Wednesday, November 11, 2009

Matthew 2: prophecies and problems

See, I don't get why it would matter to God to be so specific with his prophecies about the PLACES that the Messiah would come out of. Why was it so important that he be born in Bethlehem? That he come out of Egypt? That he grow up in Nazareth?

There's a number of things I don't like about the specificity here.

Scenario A. God knew ahead of time exactly what would happen--that there would be a census and all people would have to return to the place of their birth; that Herod would be king, get jealous, and try to kill all the children so that he could kill his rival, the king of the Jews that the Magi claimed had been born. If God knew in advance what would happen, then why didn't he stop the slaughter of all the innocents in Bethlehem? One might argue that people have free will and God doesn't interfere with that. But if he knew in advance what would happen, does anybody have free will?

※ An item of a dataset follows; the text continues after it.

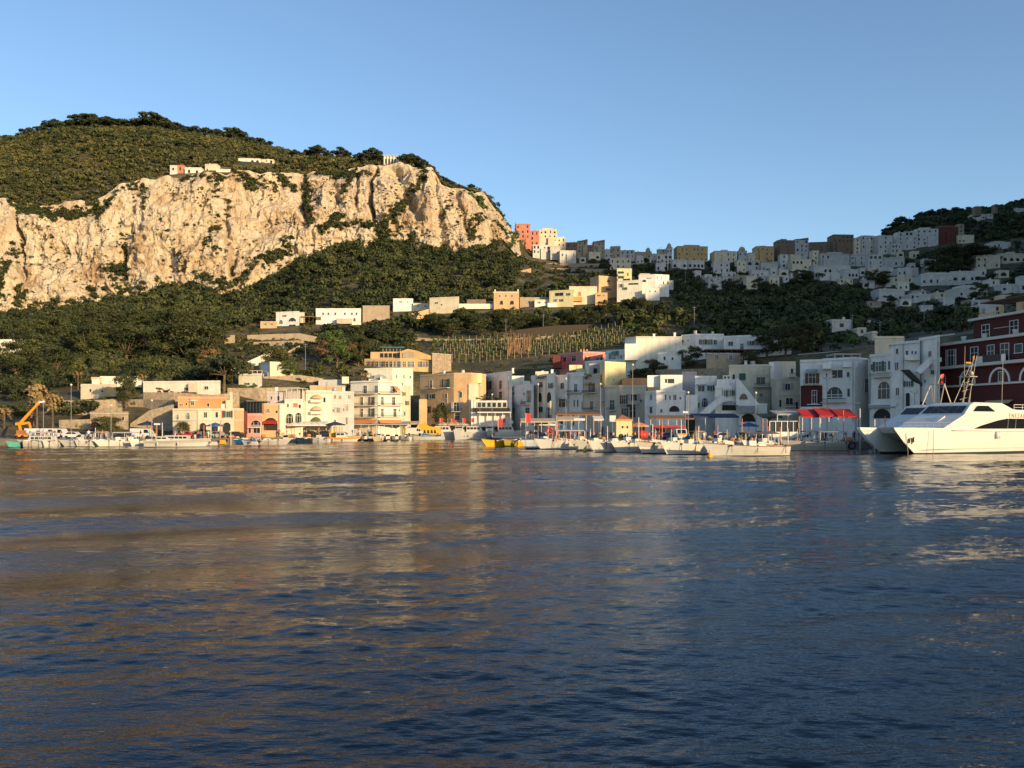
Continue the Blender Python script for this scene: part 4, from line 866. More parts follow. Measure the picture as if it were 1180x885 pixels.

Scenario B. God didn't know ahead of time how it would happen, but there something about these places that held particular symbolic meaning for the people at the time, or these places held spiritual power in some way, and so it was necessary for Jesus to be born in the one place and reside in two other places as he grew up. So God finagled his way to make sure Jesus was born in Bethlehem (by causing the census), allowed or encouraged Herod's killing of the infants to make sure Jesus and his parents fled to Egypt, and ultimately encouraged Joseph to move to Nazareth, where Jesus could grow up in relative peace.

Scenario B seems less threatening to me than Scenario A (which makes God seem, well, kind of evil, no matter which way you cut it, either actively evil or passively so) but even Scenario B doesn't seem so great.

For the believers, I get it. The specificity offers assurance that this was truly the Messiah because he fits all the prophecies. But the specificity--and how it was achieved--should surely give us room for pause.

The God of the Old Testament is a God of vengence. He has no problem telling the people of Israel to commit mass genocide, to slaughter an entire people and leave no one standing. So why would the God of Matthew chapter 2 suddenly be so different, that he'd have a problem with the slaughter of a bunch of innocent babies, just so his prophecy could be fulfilled?

Scenario C. It was all a coincidence. After the facts of Jesus's birth, life, and death, his biographers were able to find things from the Old Testament that helped prop up their argument that Jesus was the Messiah.

Scenario D. Is there a Scenario D? I'm willing to entertain propositions.

Yesterday's chapter put me in a spiritually seeking and peaceful kind of mood but today's has me all hepped up and frustrated.